Elders’ FY24 results

Elders uses an October to September financial year, and so just released its results. The company was able to record a better result than investors had feared earlier in the year because second half trading was better than the first. The company’s sales came in 6% lower than the year before, at $3.1bn. Its underlying EBIT came in 25% lower, at $128m, and its statutory profit came in 55% lower at $110.8m. Elders paid an 18c per share dividend. The company told investors that it expected price stability in livestock markets compared to the year before.

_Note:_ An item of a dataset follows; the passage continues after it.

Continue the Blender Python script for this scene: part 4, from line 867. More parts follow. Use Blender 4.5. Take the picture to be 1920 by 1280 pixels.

On the very morning it released results, Elders told investors it was purchasing Delta Agribusiness for $485m – 60% in cash and the balance in shares. Delta provides rural products and advisory services and is the third-largest supplier in the nation. Delta has a geographic footprint of 68 locations, with 450 staff across them. Elder investors have been told that Delta’s business model is complementary to Elders, strengthening its existing offerings and providing synergies to both companies. It has been estimated that net EBITDA synergies of $12m per annum will be generated (Excluding implementation costs), along with mid teens-digit EPS accretion post-synergies. Even so, Delta will run as a stand-alone business and not be folded into the broader group.

 

Source: Elders

 

There’s reason for upside

Between this acquisition, and the expected turn of commodity prices as agricultural conditions improve, analysts are optimistic about the company. Their 12-month target price is $8.89, a 19% premium to the current price. For FY25, they expect ~10% revenue growth (to $3.42bn) and for 43% EPS growth (From 41c per share to 59c per share), although it is not clear whether or not this accounts for the current number of shares on issue or the future amount once this deal is closed.

But if you thought investing in agricultural stocks is too risky to entertain, you might just be wrong if you look at Elders given its market position.